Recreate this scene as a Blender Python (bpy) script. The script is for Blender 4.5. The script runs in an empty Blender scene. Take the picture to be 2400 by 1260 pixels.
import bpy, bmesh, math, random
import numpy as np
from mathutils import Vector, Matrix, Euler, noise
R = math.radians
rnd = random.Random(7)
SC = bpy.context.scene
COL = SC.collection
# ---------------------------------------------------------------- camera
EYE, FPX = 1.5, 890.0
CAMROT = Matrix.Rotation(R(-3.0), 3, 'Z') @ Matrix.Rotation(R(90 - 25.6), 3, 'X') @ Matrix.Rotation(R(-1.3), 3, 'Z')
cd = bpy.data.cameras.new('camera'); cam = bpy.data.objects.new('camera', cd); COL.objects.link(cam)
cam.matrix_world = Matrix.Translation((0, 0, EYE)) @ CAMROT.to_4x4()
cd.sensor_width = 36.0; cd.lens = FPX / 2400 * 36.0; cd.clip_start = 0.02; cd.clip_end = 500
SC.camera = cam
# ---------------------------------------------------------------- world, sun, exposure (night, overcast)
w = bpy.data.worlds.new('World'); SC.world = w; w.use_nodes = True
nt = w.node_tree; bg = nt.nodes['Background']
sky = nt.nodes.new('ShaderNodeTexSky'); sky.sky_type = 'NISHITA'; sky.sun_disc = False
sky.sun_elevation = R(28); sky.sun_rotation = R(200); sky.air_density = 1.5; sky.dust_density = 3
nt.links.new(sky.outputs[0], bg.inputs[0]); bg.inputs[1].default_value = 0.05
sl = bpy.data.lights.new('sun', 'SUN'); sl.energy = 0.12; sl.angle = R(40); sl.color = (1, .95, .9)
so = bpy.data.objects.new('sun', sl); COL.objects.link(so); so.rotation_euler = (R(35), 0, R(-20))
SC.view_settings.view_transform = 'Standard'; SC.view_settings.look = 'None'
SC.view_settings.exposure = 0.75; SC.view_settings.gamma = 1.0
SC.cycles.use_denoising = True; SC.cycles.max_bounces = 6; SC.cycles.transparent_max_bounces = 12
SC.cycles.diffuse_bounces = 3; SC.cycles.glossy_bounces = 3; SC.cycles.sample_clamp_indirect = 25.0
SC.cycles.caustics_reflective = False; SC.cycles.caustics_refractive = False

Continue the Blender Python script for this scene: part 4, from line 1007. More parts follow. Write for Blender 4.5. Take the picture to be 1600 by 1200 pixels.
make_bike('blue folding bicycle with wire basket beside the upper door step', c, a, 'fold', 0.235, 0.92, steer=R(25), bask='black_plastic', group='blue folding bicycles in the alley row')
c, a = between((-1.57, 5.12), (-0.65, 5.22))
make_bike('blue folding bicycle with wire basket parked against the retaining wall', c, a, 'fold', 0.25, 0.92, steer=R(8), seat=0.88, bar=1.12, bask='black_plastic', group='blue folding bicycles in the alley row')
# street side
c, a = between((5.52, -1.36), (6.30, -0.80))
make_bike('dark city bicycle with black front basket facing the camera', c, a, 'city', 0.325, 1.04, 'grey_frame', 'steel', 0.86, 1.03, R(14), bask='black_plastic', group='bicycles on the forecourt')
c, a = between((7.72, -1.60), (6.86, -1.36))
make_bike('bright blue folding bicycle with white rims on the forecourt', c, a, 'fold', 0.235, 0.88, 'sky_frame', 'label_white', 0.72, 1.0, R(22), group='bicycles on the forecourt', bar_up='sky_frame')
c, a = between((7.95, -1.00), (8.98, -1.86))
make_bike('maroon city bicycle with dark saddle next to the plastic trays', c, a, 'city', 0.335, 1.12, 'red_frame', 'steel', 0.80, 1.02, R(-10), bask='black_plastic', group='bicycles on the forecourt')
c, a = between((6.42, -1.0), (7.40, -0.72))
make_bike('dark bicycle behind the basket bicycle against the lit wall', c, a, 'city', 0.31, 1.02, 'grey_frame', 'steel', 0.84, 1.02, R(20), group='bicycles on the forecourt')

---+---

Your task - Lines containing the string "script" are to be selected and copied.

Exercise response -
Recreate this scene as a Blender Python (bpy) script. The script is for Blender 4.5. The script runs in an empty Blender scene. Take the picture to be 2400 by 1260 pixels.
Continue the Blender Python script for this scene: part 4, from line 1007. More parts follow. Write for Blender 4.5. Take the picture to be 1600 by 1200 pixels.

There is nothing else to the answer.